Exercise objective:
Search the listing below for the string "from" and copy every line where it occurs.

Material for the task:
——
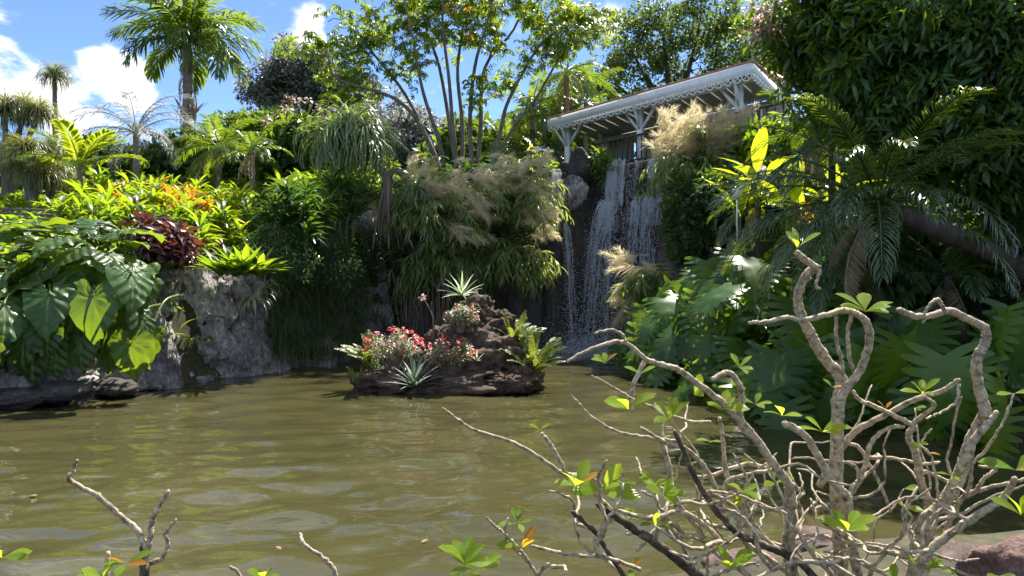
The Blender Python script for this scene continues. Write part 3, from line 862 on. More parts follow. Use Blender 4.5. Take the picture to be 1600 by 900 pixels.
# railings
def railing(label, a, b, n, hgt=1.0):
    a, b = Vector(a), Vector(b)
    t = thing("wooden_railing", label, "railing", a)
    d = b - a
    part("handrail", mesh("handrail", bar((0, 0, hgt), d + Vector((0, 0, hgt)), 0.09, 0.06), M['wood_dark'], smooth=False), t)
    part("bottom_rail", mesh("bottom_rail", bar((0, 0, .12), d + Vector((0, 0, .12)), 0.06, 0.06), M['wood_dark'], smooth=False), t)
    bm_ = mesh("baluster", bar((0, 0, .15), (0, 0, hgt - .03), 0.045, 0.045, (0, 1, 0)), M['wood_dark'], smooth=False)
    pm_ = mesh("rail_post", bar((0, 0, -.1), (0, 0, hgt + .12), 0.11, 0.11, (0, 1, 0)), M['wood_dark'], smooth=False)
    np_ = max(1, int(d.length / 1.6))
    for i in range(np_ + 1):
        part("rail_post", pm_, t, loc=d * (i / np_))
    for i in range(n):
        f = (i + .5) / n
        if min(abs(f * np_ - round(f * np_)), 1) * d.length / np_ > .1:
            part("baluster", bm_, t, loc=d * f)
    return t


ww = lambda s, t: A0 + pv(s, t, DZ)
railing("dark wooden railing beside the falls under the pavilion's far half", ww(2.4, .38), ww(LU * .62, .38), 15)
railing("dark wooden railing running out past the pavilion's near corner", ww(LU * .64, .36), ww(LU + 1.9, .36), 20)
tag(part("card_sign", mesh("card_sign", merge([box(-.11, .11, -.004, .004, 0, .26), box(-.012, .012, .006, .03, -1.3, .2)]), M['white'], smooth=False), loc=P(1152, 312, 17.5)),
    "small blank white card on a stake among the right bank leaves", "sign")
# fence on the left bank
fo = P(-10, 352, 19.5)
t = thing("wire_fence", "low grey slatted fence behind the elephant ears at the picture's edge", "fence", fo)
me = mesh("fence_rail", bar((0, 0, 0), (2.6, 1.0, 0), 0.03, 0.07), M['bark_grey'], smooth=False)
for i in range(4):
    part("fence_rail", me, t, loc=(0, 0, .08 + i * .12))
me = mesh("fence_post", bar((0, 0, -.6), (0, 0, .55), 0.07, 0.07, (0, 1, 0)), M['bark_grey'], smooth=False)
for f in (0.02, .5, .98):
    part("fence_post", me, t, loc=(2.6 * f, 1.0 * f + .06, 0))

# ================================================================== waterfall
m, N, Lk, out = new_mat("falling_water")
pr = N.new("ShaderNodeBsdfPrincipled"); pr.inputs["Base Color"].default_value = (.92, .95, .98, 1); pr.inputs["Roughness"].default_value = .25
tr = N.new("ShaderNodeBsdfTranslucent"); tr.inputs["Color"].default_value = (.92, .95, .99, 1)
ms = N.new("ShaderNodeMixShader"); ms.inputs[0].default_value = .5
Lk.new(pr.outputs[0], ms.inputs[1]); Lk.new(tr.outputs[0], ms.inputs[2]); Lk.new(ms.outputs[0], out.inputs[0])
M['fall'] = m
m, N, Lk, out = new_mat("thin_water_veil")
tc = N.new("ShaderNodeTexCoord"); mp = N.new("ShaderNodeMapping"); mp.inputs["Scale"].default_value = (16, 10, .35)
Lk.new(tc.outputs["Object"], mp.inputs[0])
nz = N.new("ShaderNodeTexNoise"); nz.inputs["Scale"].default_value = 1.6; nz.inputs["Detail"].default_value = 5
Lk.new(mp.outputs[0], nz.inputs["Vector"])
fc = ramp(N, Lk, nz.outputs["Fac"], [(0.50, (0.0,) * 3), (0.62, (0.35,) * 3), (0.74, (0.75,) * 3)])
pr = N.new("ShaderNodeBsdfPrincipled"); pr.inputs["Base Color"].default_value = (.85, .9, .95, 1); pr.inputs["Roughness"].default_value = .3
tp = N.new("ShaderNodeBsdfTransparent")
ms = N.new("ShaderNodeMixShader")
Lk.new(fc, ms.inputs[0]); Lk.new(tp.outputs[0], ms.inputs[1]); Lk.new(pr.outputs[0], ms.inputs[2]); Lk.new(ms.outputs[0], out.inputs[0])
M['veil'] = m

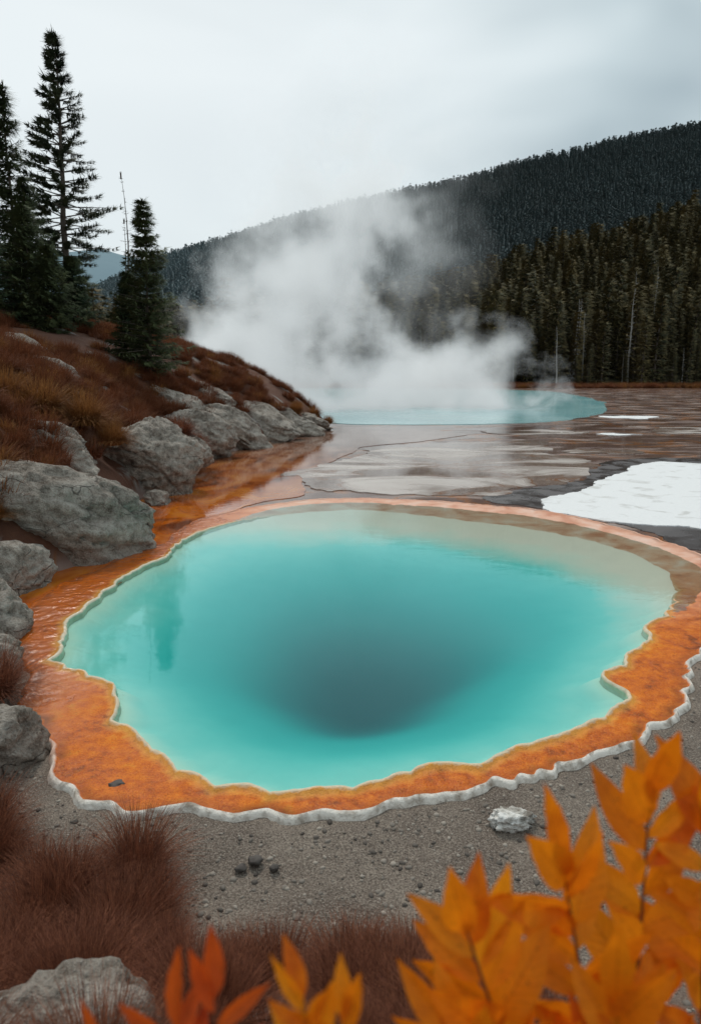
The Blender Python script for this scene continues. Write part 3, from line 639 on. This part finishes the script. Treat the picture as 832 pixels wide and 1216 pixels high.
def shrub(name,stems,leafL,mat,seed,wr=(.17,.23)):
    r=random.Random(seed); V=[];F=[];MI=[];U=[];VV=[];RR=[]
    def addv(p,u=0,v=1,q=0): V.append(tuple(p));U.append(u);VV.append(v);RR.append(q)
    def leaf(p,d,nrm,Ln,wd):
        d=d.normalized(); sd=d.cross(nrm).normalized(); nrm=sd.cross(d).normalized(); q=r.random()
        nu=12; base=len(V); curl=r.uniform(-.25,.35); fold=r.uniform(.15,.5); tws=r.uniform(-.4,.4); bendv=r.uniform(-.12,.12)
        for i in range(nu+1):
            u=i/nu; ww=wd*(math.sin(math.pi*u**.85)**.85)*(1-.25*u) if 0<u<1 else .0012
            c_=p+d*(Ln*u)+nrm*(-curl*Ln*u*u)+sd*(bendv*Ln*u*u)
            for v in (-1,-.5,0,.5,1):
                s2=sd*math.cos(tws*u)+nrm*math.sin(tws*u)
                addv(c_+s2*(ww*v)+nrm*(fold*ww*abs(v)+.0015*math.sin(u*26+v*3)),u,v,q)
        for i in range(nu):
            for j in range(4): F.append((base+i*5+j,base+i*5+j+1,base+(i+1)*5+j+1,base+(i+1)*5+j));MI.append(1)
    for (pts,n_) in stems:
        pts=[Vector(p) for p in pts]
        P2=[]
        ext=[pts[0]*2-pts[1]]+pts+[pts[-1]*2-pts[-2]]
        for i in range(len(pts)-1):
            a,b_,c_,d_=ext[i:i+4]
            for k in range(8):
                t_=k/8; P2.append(.5*((2*b_)+(c_-a)*t_+(2*a-5*b_+4*c_-d_)*t_*t_+(3*b_-a-3*c_+d_)*t_**3))
        P2.append(pts[-1]); m=len(P2)
        base=len(V)
        for i,p in enumerate(P2):
            tn=(P2[min(i+1,m-1)]-P2[max(i-1,0)]).normalized(); s1=tn.cross(Vector((0,1,.2))).normalized(); s2=tn.cross(s1)
            rad=.0055*(1-.75*i/m)
            for k in range(6): a=k*math.pi/3; addv(p+s1*rad*math.cos(a)+s2*rad*math.sin(a))
        for i in range(m-1):
            for k in range(6): F.append((base+i*6+k,base+i*6+(k+1)%6,base+(i+1)*6+(k+1)%6,base+(i+1)*6+k));MI.append(0)
        st=m*.36
        for j in range(n_):
            f_=(j/(n_-1))**.75; q=st+f_*(m-1-st); i=min(int(q),m-2); p=P2[i].lerp(P2[i+1],q-i); tn=(P2[i+1]-P2[i]).normalized()
            side=1 if j%2 else -1
            view=Vector((r.gauss(0,.4),-1,r.gauss(.5,.4))).normalized()
            lat=tn.cross(view).normalized()*side
            sp=(r.uniform(.2,.5) if f_>.88 else r.uniform(.45,1.05))
            d_=tn*math.cos(sp)+lat*math.sin(sp)+view*r.gauss(0,.28)
            if j==n_-1: d_=tn+view*r.gauss(0,.15)
            Ln=leafL*r.uniform(.75,1.2)*(1-.15*f_)
            leaf(p,d_,view,Ln,Ln*r.uniform(*wr))
    return mk(name,V,F,[M_stem,mat],True,midx=MI,attrs={'lu':U,'lv':VV,'lr':RR})
shrub('autumn_shrub',[
 ([(.50,.95,1.1),(.44,.92,1.8),(.43,.92,2.15),(.43,.93,2.40)],17),
 ([(.47,.92,1.1),(.36,.88,1.85),(.33,.86,2.12),(.29,.86,2.33)],16),
 ([(.42,.90,1.1),(.30,.84,1.85),(.21,.81,2.10),(.150,.80,2.29)],15),
 ([(.40,.86,1.1),(.28,.80,1.9),(.20,.78,2.05),(.13,.775,2.16)],11),
 ([(.52,.85,1.1),(.42,.80,1.85),(.36,.78,2.03),(.34,.775,2.20)],13),
 ([(.60,.95,1.1),(.55,.92,1.8),(.53,.92,2.1),(.52,.93,2.36)],16),
 ([(.60,.80,1.1),(.48,.76,1.8),(.44,.75,2.0),(.43,.75,2.15)],12)],.150,M_l1,3)
shrub('autumn_shrub',[([(.02,.60,1.1),(-.01,.64,1.9),(-.035,.665,2.20),(-.055,.69,2.30)],10),([(.02,.60,1.1),(.01,.63,1.9),(-.002,.66,2.18),(-.008,.685,2.28)],9)],.085,M_l1,8,(.15,.2))
shrub('red_leaf_shrub',[([(-.10,.60,1.1),(-.13,.64,1.9),(-.15,.67,2.17),(-.155,.698,2.295)],10),([(-.14,.58,1.1),(-.17,.63,1.9),(-.19,.66,2.16),(-.20,.69,2.26)],9),([(-.16,.58,1.1),(-.20,.62,1.9),(-.235,.65,2.14),(-.265,.67,2.20)],8)],.105,M_l2,9,(.14,.19))
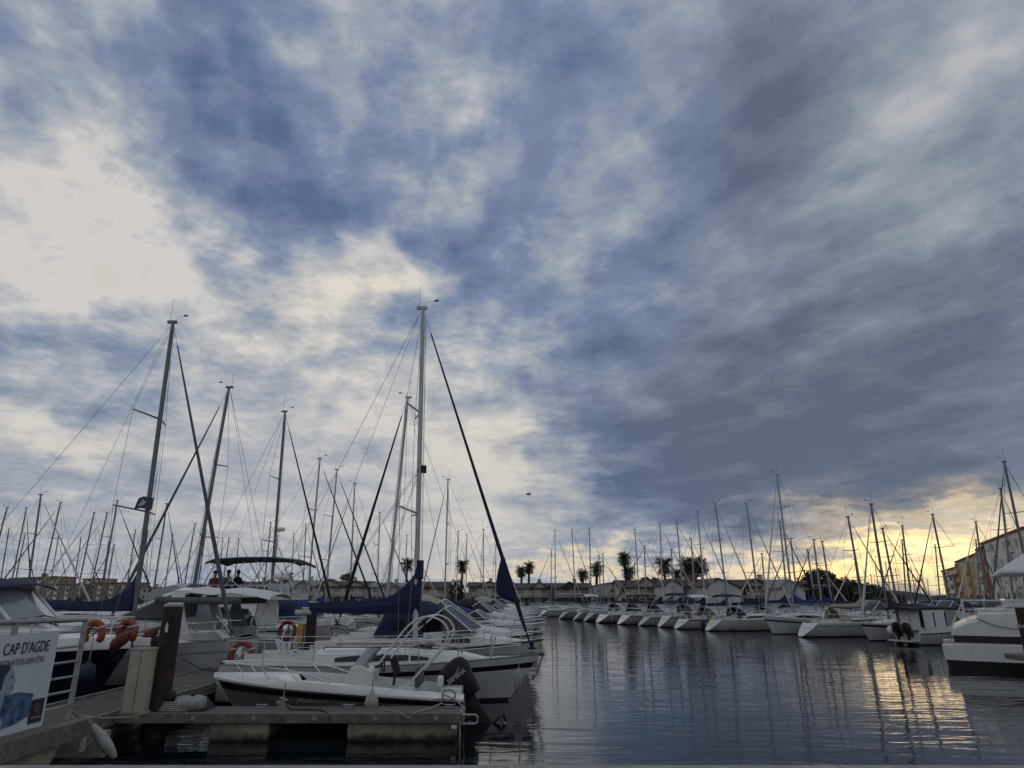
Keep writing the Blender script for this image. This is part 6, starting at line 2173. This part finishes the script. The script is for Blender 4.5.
——
Correct response:
The Blender Python script for this scene continues. Write part 3, from line 862 on. More parts follow. Use Blender 4.5. Take the picture to be 1600 by 900 pixels.
The Blender Python script for this scene continues. Write part 3, from line 639 on. This part finishes the script. Treat the picture as 832 pixels wide and 1216 pixels high.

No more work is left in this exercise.